3. Les WWWabs ou le renouveau de la R&D

American Express, Google et Intuit, entre autres sociétés, disposent de « labos », comprenez des espaces où les applications sont testées avant d’être définitivement mis en service. Mais ces terrains de jeux de l’innovation présentent des caractéristiques de qualité, de créativité et de portée très variables. Si certaines innovations, encore au stade de l’éprouvette, sont étranges et farfelues ; d’autres sont animées de la lueur du génie interactif. Quoi qu’il en soit, les conditions économiques de l’expérimentation en WWWabs, en interne comme au contact de la clientèle, sont assurément propices. Il serait ainsi chose facile d’associer un « WWWabsite » à un concours, par exemple. Plus important encore, les WWWabs sont le symbole du détachement des techniques traditionnelles de recherche et de développement pour plus d’innovation commerciale. Les WWWabs tracent un avenir concret pour la création de valeur virtuelle. En lieu et place de la R&D [NDT : Recherche et développement], l’E&S [NDT : Expérimentation et volume] occupe le devant de la scène. Une démocratisation mondiale des WWWabs pour l’année prochaine est à prévoir.

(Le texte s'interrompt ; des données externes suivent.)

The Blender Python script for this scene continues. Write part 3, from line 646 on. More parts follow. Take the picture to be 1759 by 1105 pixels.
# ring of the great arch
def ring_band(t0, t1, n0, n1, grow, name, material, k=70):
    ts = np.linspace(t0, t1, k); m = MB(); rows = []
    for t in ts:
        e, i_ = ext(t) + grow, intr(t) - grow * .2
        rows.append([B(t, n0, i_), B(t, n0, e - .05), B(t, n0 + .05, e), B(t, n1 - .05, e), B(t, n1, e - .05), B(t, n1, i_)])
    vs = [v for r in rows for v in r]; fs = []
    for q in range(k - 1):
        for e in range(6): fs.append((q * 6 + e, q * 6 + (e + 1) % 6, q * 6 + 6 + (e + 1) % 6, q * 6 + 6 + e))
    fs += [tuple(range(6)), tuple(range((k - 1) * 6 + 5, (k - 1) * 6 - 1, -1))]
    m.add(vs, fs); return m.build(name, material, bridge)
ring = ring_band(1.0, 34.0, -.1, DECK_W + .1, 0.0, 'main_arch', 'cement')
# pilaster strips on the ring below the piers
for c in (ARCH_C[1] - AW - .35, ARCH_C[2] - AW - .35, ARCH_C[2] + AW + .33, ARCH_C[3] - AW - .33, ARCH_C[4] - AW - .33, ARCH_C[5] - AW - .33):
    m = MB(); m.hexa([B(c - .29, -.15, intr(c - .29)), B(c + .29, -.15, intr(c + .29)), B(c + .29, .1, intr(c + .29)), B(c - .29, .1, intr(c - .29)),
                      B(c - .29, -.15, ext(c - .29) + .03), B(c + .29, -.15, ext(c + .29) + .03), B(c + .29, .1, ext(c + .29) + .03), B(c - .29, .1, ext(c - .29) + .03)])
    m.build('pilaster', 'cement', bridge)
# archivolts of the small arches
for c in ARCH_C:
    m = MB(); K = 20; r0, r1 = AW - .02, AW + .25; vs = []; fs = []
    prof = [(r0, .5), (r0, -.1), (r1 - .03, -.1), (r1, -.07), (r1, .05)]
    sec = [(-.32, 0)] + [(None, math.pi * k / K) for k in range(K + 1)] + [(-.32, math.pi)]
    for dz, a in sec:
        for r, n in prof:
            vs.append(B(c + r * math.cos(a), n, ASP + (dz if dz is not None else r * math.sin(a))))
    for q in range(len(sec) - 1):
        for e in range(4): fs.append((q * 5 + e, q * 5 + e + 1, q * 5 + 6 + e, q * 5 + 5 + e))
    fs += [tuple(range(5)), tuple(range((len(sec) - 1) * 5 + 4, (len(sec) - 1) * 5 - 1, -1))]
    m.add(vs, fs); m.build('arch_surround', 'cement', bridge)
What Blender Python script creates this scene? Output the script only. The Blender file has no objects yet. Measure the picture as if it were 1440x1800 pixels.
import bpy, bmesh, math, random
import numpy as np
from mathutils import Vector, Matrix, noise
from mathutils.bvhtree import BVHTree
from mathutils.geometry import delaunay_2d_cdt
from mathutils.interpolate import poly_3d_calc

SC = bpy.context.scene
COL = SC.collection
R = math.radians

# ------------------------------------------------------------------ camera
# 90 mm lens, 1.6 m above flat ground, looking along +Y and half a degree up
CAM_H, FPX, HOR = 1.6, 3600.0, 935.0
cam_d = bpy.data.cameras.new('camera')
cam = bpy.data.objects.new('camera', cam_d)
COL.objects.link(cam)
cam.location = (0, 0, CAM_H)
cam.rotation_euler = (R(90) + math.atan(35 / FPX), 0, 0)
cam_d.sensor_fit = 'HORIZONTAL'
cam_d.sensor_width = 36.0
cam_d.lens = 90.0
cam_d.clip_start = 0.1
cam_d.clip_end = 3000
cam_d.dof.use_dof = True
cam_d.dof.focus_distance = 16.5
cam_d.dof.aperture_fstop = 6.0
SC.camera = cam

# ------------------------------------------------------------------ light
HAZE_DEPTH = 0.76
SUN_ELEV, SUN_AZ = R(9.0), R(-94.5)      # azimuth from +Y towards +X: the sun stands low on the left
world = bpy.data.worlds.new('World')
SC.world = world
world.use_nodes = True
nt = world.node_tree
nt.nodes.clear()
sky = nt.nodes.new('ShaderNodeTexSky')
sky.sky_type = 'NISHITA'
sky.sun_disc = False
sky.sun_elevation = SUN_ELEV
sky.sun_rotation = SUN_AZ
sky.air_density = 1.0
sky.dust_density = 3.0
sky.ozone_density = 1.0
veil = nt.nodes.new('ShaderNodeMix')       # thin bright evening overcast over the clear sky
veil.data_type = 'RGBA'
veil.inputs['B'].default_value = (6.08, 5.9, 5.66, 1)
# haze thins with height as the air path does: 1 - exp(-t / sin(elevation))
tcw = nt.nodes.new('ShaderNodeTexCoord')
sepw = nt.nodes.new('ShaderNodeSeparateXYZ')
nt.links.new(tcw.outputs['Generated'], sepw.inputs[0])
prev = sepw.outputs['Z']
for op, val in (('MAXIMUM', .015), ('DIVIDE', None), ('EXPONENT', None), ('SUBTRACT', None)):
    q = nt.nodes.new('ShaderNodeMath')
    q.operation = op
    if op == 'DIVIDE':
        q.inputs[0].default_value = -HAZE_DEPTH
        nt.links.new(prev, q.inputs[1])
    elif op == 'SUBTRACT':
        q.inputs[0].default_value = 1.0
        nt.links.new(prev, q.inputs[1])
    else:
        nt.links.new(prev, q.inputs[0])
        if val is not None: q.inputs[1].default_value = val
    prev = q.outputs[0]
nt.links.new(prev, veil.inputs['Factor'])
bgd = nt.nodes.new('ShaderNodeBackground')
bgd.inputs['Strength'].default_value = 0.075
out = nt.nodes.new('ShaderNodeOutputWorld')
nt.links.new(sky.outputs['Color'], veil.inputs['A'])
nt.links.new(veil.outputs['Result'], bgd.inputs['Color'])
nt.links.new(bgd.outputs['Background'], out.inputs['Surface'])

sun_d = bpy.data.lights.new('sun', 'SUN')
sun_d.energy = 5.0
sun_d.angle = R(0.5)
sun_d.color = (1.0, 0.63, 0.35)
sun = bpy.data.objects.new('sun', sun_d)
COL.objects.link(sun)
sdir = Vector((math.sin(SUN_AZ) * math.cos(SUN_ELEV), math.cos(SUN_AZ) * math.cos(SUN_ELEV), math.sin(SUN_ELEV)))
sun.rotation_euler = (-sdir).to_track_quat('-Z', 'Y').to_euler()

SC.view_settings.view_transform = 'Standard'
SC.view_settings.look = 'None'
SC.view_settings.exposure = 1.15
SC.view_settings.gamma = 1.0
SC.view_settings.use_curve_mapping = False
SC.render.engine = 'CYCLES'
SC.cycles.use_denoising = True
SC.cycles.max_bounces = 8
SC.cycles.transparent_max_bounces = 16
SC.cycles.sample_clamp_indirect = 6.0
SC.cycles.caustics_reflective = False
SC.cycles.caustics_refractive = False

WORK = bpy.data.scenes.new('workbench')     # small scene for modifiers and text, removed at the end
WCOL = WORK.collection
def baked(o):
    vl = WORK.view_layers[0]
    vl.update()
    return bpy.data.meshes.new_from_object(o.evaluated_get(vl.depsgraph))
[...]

4. L’émergence des nouveaux bons de réduction

Les efforts récemment déployés en vain par Google pour acquérir Groupon – un site qui propose des offres promotionnelles locales dans le monde entier – en échange de quelques 6 milliards de dollars, viennent éclipser la dislocation économique du secteur mondial de la vente au détail. Tous les types de dispositifs sont passés par la publicité, la stratégie de marque et les supports marketing avant de s’en remettre aux plateformes promotionnelles. Aujourd’hui, on ne jure que par le couponnage qui facilite le suivi. Les bons de réduction ont été réhabilités pour permettre l’accès tant aux articles de luxe et de qualité supérieure, qu’aux produits de marques ordinaires et de consommation courante. Au-delà de la simple idée « ingénieuse », le bon de réduction numérique peut se révéler « prodigieux » lorsqu’il est associé à des moteurs de recommandation, des systèmes GPS, des chaînes logistiques, etc. En outre, les différences autrefois substantielles entre les bons de réduction, les remises et les diffusions promotionnelles tendent à s’estomper. En effet, les applications Android et Apple incluront en 2011 la fonction « choisissez vos options promotionnelles préférées ». La publicité sera reléguée au second plan après les offres promotionnelles puisque les détaillants et les chefs de produit estiment, les uns comme les autres, qu’il est aussi important d’associer une marque à une opération promotionnelle que d’assurer la promotion d’une marque donnée. L’année prochaine, et pour la première fois, près de la moitié des consommateurs américains et européens bénéficieront d’un bon de réduction numérique lors d’un achat sur deux environ.


5. L’influence croissante des lobbies institutionnels

Les États-Unis restent, de loin, la première économie mondiale. Néanmoins, le pays est aux prises avec de profonds changements en matière de santé, de logement et de finance, ainsi que dans les secteurs onéreux tels que l’énergie, l’éducation et les télécommunications. Quelle que soit la stratégie adoptée par les PDG pour faire face à cette évolution, ils devront s’accorder avec le spectre grandissant de la réglementation et du contrôle exercés par leur gouvernement. L’Europe rencontre des difficultés similaires alors que la notion d’union monétaire européenne se heurte aux limites du projet politique de l’Union européenne. Ailleurs, la Chine n’envisage pas de libéralisation prochaine et, si la bureaucratie indienne semble perdre de son contrôle sur les marchés du sous-continent, son influence reste incontournable. En d’autres termes, en 2011 l’impact des lobbyistes institutionnels innovants sur la réussite d’une entreprise pourra se révéler plus conséquent que l’influence de techniciens ou de spécialistes en marketing. Même à l’heure où la crise financière mondiale se dissipe, l’intervention de l’État sur les marchés reste sans doute le seul facteur important d’ouverture à l’innovation. De la neutralité du réseau à la guerre des monnaies en passant par un assouplissement quantitatif et un taux marginal d’imposition, les dirigeants se doivent de surveiller les comportements des gouvernements aussi scrupuleusement que ceux des clients particuliers. En 2011, un dollar marginal investi dans une campagne de lobbying pourra générer des rendements largement supérieurs à ceux produits par un dollar investi dans un projet d’innovation technologique.


(Michael Schrage est chargé de recherche au Center for Digital Business de la Sloan School du Massachusetts Institute of Technology. Il est également l’auteur des ouvrages « Serious Play » et « Getting Beyond Ideas », à paraître.)